Additional smiles are to be found in a companion exhibit up through Sept. 17, American Folk Art Watercolors and Drawings, made up of works from the museum’s permanent collection. Mary Bruce Sharon, who didn’t begin to paint until age 71, celebrated her Covington childhood in the 1952 watercolor “Grandpa’s Bridge.” Henry Bruce Jr. was instrumental in bringing John A. Roebling here to build a span across the Ohio River. Sharon’s depiction of her relatives crossing the Suspension Bridge for the first time is naïve in style yet heartfelt.
Highlights among the paintings in A Shared Legacy are a tender portrait of a boy by Ammi Phillips, who also has work in the American Folk Art Museum’s collection; a version of “The Peaceable Kingdom” by the prolific Edward Hicks, who was a Quaker minister; and an 1850s portrait by New York artist John Bradley of Thomas French, with a vignette of a dairy farm in the background. French was a founder of Cincinnati’s French-Bauer Dairy, which was one of the city’s favorite ice cream vendors until the company was sold to Meyer Dairy in 1979.
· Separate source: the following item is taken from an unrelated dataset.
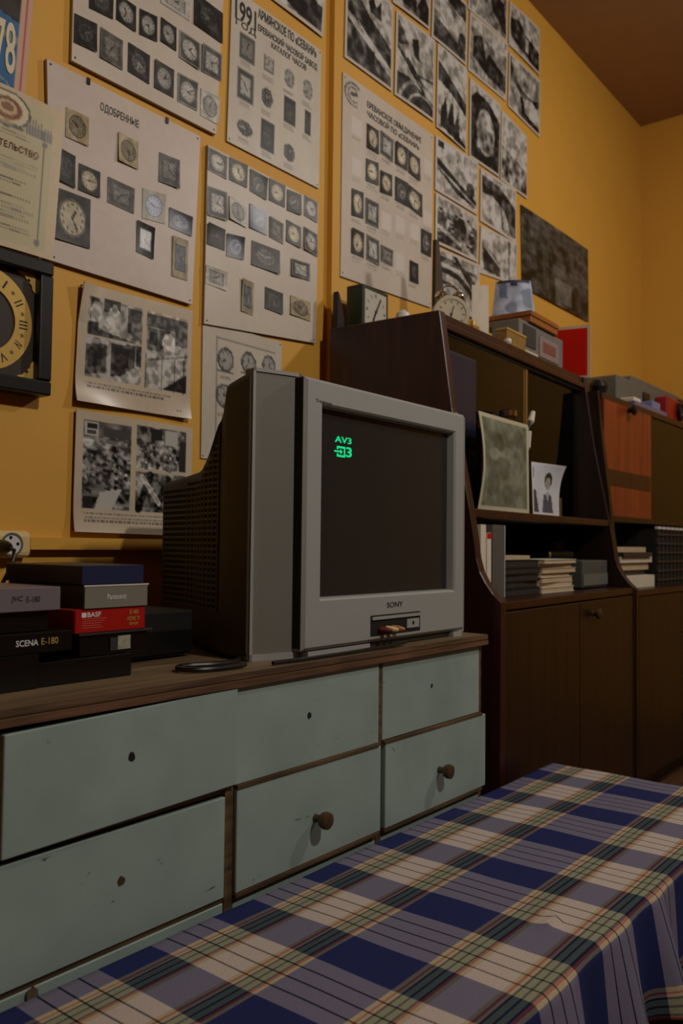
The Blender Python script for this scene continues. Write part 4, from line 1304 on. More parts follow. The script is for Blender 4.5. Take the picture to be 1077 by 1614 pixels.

Folk Art was the dominant art style in America for more than a century. Though the cutoff year for A Shared Legacy is 1925, that date is arbitrary, the curators say.
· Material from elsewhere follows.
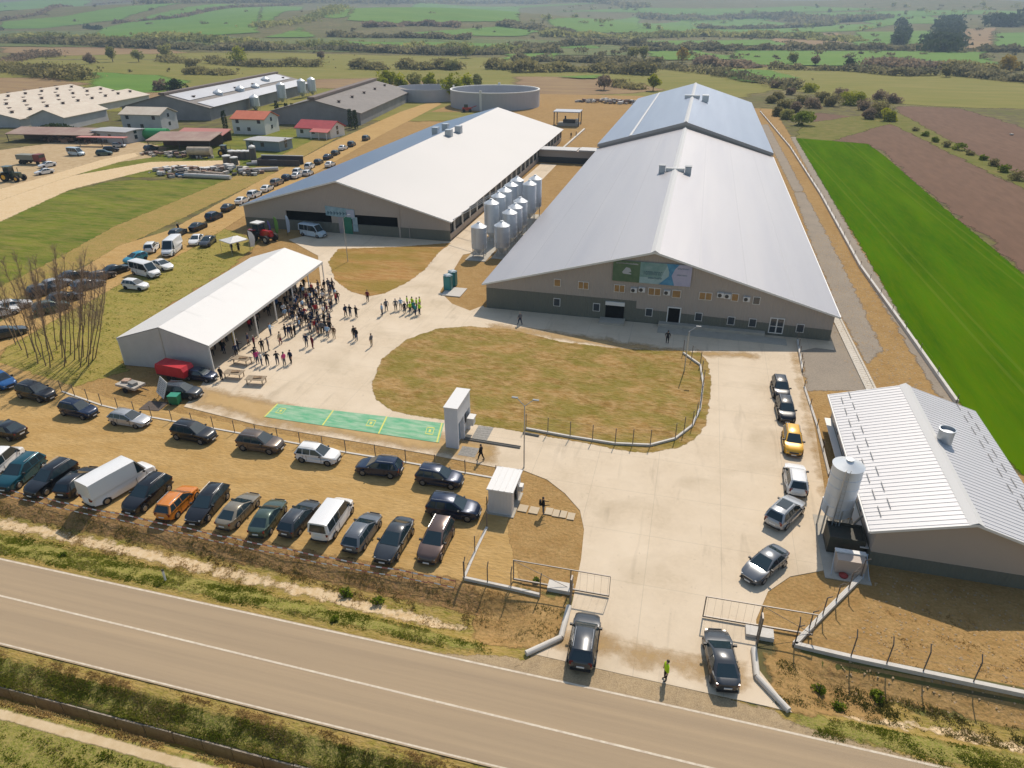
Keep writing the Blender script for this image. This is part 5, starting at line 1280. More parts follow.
# ================================================================ MARQUEE
TX = -57.3; TY0, TY1 = 60.3, 91.2
tent = empty('marquee', (TX, TY0, 0), R(3.9), 'long white marquee open along the side where the crowd stands', 'marquee')
hw_ = 5.75; TL = 31.0; ez, rz_ = 3.55, 5.35
mb = MB()
for s in (-1, 1):
    for k in range(6):
        a = k * TL / 6; b = (k + 1) * TL / 6; zs = .05
        mb.face([(s * (hw_ + .15), a, ez - .04), (s * (hw_ + .15), b, ez - .04), (0, b, rz_), (0, a, rz_)])
        mb.face([(s * (hw_ + .15), a, ez + .02), (s * (hw_ + .15), b, ez + .02), (0, b, rz_ + .06), (0, a, rz_ + .06)])
    mb.b2(min(s * (hw_ + .14), s * (hw_ + .2)), max(s * (hw_ + .14), s * (hw_ + .2)), 0, TL, ez - .32, ez + .02)
mb.build('roof', m_pvc, tent)
mb = MB()
for k in range(1, 6):
    a = k * TL / 6
    for s in (-1, 1):
        mb.add([(s * hw_, a - .04, ez + .045), (s * hw_, a + .04, ez + .045), (0, a + .04, rz_ + .085), (0, a - .04, rz_ + .085)], [(0, 1, 2, 3)])
mb.build('roof_seams', m_trim, tent)
for yy in (.0, TL):
    mb = MB(); mb.exY([(-hw_, 0.06), (hw_, .06), (hw_, ez - .02), (0, rz_ - .02), (-hw_, ez - .02)], yy, yy + .04)
    if yy == 0: mb.build('gable_sheet', mat('gable_pvc', [(.62, .60, .57), (.55, .53, .50)], .5, (.5,), trans=.15), tent)
    else:
        mb = MB(); mb.exY([(-hw_, ez - .5), (hw_, ez - .5), (hw_, ez - .02), (0, rz_ - .02), (-hw_, ez - .02)], yy, yy + .04); mb.build('gable_sheet', m_pvc, tent)
mb = MB(); mb.b2(-.05, .05, -.04, -.003, 0.06, rz_ - .1); mb.build('centre_pole', m_steel, tent)
mb = MB(); mb.b2(-hw_ - .03, -hw_ + .01, 0, TL, .06, ez); mb.build('side_sheet', m_pvc, tent)
for k in range(7):
    for s in (-1, 1):
        mb = MB(); mb.box((s * (hw_ + .07), k * TL / 6 + (.1 if k == 0 else -.1 if k == 6 else 0), ez / 2 + .03), (.14, .14, ez - .06)); mb.build('post', m_trim, tent)
for k in range(0, 4):   # bar tables inside, each a thing of its own
    x, y = TX - 1.2 - k * .45, TY0 + 4 + k * 6.5
    tb = empty('folding_table', (x, y, .062), R(3.9), ['folding table with white cloth nearest the marquee gable', 'second white clothed table along the marquee', 'third white clothed table along the marquee', 'white clothed table deepest in the marquee'][k], 'table', 'tables inside the marquee')
    MB().box((0, 0, .74), (1.0, 4.2, .05)).build('table_top', m_pvc, tb)
    for sx in (-.4, .4):
        for sy in (-1.9, 1.9): MB().box((sx, sy, .36), (.05, .05, .71)).build('leg', m_dsteel, tb)
# ---------- low pallet tables and benches near the tent
def ptable(px, py, rz, label, cols=(.30, .22, .14)):
    q = G(px, py); t = empty('pallet_table', (q.x, q.y, .062), R(rz), label, 'table', 'low pallet tables on the concrete')
    mb = MB()
    for i in range(6): mb.box((0, -.5 + i * .2, .72), (2.2, .15, .06))
    mb.build('table_top', mat('pallet_wood', [cols, (.42, .34, .24)], .85, (2,)), t)
    for sx in (-.9, .9):
        for sy in (-.45, .45): MB().box((sx, sy, .34), (.09, .09, .69)).build('leg', MATS['pallet_wood'], t)
    mb = MB(); mb.box((.2, 0, .80), (.9, .5, .10), .3); mb.build('tray', mat('tray_dark', [(.10, .05, .03), (.3, .2, .1)], .8, (4,)), t)
ptable(235, 378, 5, 'wooden pallet table nearest the marquee corner'); ptable(257, 384, 8, 'wooden pallet table farthest out on the concrete'); ptable(243, 364, -5, 'dark wooden pallet table between crowd and marquee corner', (.08, .05, .035))
q = G(176, 404)
t = empty('wheeled_bin', (q.x, q.y, .06), R(10), 'green wheeled bin at the corner of the concrete', 'bin')
MB().box((0, 0, .55), (.95, .8, .95), 0, 0, 1.12).build('body', mat('bin_green', [(.02, .16, .07)], .5), t)
MB().box((0, 0, 1.07), (1.1, .95, .08)).build('lid', mat('bin_lid', [(.03, .25, .16)], .5), t)
for y in (-1, 1): MB().tube((-.35, y * .38 - .03, .12), (-.35, y * .38 + .03, .12), .12, n=10).build('wheel', m_tyre, t)
q = G(161, 400)
t = empty('notice_board', (q.x, q.y, .06), R(-32), 'white notice board leaning back on two stakes beside the trailers', 'notice board')
mb = MB(); mb.add([(-1.1, 0, .5), (1.1, 0, .5), (1.1, .75, 2.2), (-1.1, .75, 2.2), (-1.1, .05, .47), (1.1, .05, .47), (1.1, .8, 2.17), (-1.1, .8, 2.17)], [(0, 1, 2, 3), (7, 6, 5, 4), (0, 4, 5, 1), (1, 5, 6, 2), (2, 6, 7, 3), (3, 7, 4, 0)]); mb.build('panel', mat('board_white', [(.62, .60, .56), (.5, .48, .45)], .6, (2,)), t)
mb = MB()
for i in range(7):
    z = .75 + i * .19; y = (z - .5) * .441
    for a, b in ((-.9, -.2), (-.1, .35), (.45, .9)): mb.add([(a, y - .008, z), (b - rnd.uniform(0, .2), y - .008, z), (b - .1, y + .018, z + .06), (a, y + .018, z + .06)], [(0, 1, 2, 3)])
mb.build('printed_lines', mat('print_grey', [(.12, .12, .13)], .7), t)
for x in (-.9, .9): MB().tube((x, .1, 0), (x, .85, 2.2), .04).build('stake', m_dsteel, t)
q = G(154, 406.5); mb = MB(); mb.box((q.x, q.y, .075), (2.3, 1.8, .05), .1); mb.build('rubber_mat', mat('mat_dark', [(.08, .06, .05), (.12, .09, .07)], .9, (3,)), label='dark square mat lying on the dirt below the notice board', cat='mat')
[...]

“It had tremendous appeal to the Modernists in the early 20th century who were looking at ways of breaking away from the academic tradition, because there is something that’s different about it,” Aronson says.
Today’s Folk artists sometimes are called outsider artists, a term also open to multiple interpretations. In the museum’s permanent Folk Art gallery, Dehan and Aronson have added contemporary examples from self-taught artists who simply felt compelled to express themselves, including the late African-American painter Mose Tolliver, who would use any available surface.
Cincinnati’s Folk Art collectors know their next great find could be at a flea market, Aronson and Dehan say. That’s how Barbara Gordon got started.
Dehan says Folk Art is special because it’s relatable, even for children.
“You don’t have to have this prior bank of knowledge that you build up about 18th-century English paintings,” she says. “You can just come in.”
A SHARED LEGACY: FOLK ART IN AMERICA is on view at the Cincinnati Art Museum Saturday through Sept. 3. $10; $5 children and college students with ID; members free. Preview lecture 7 p.m. Thursday: $10; members free. Discounts/ more info: cincinnatiartmuseum.org.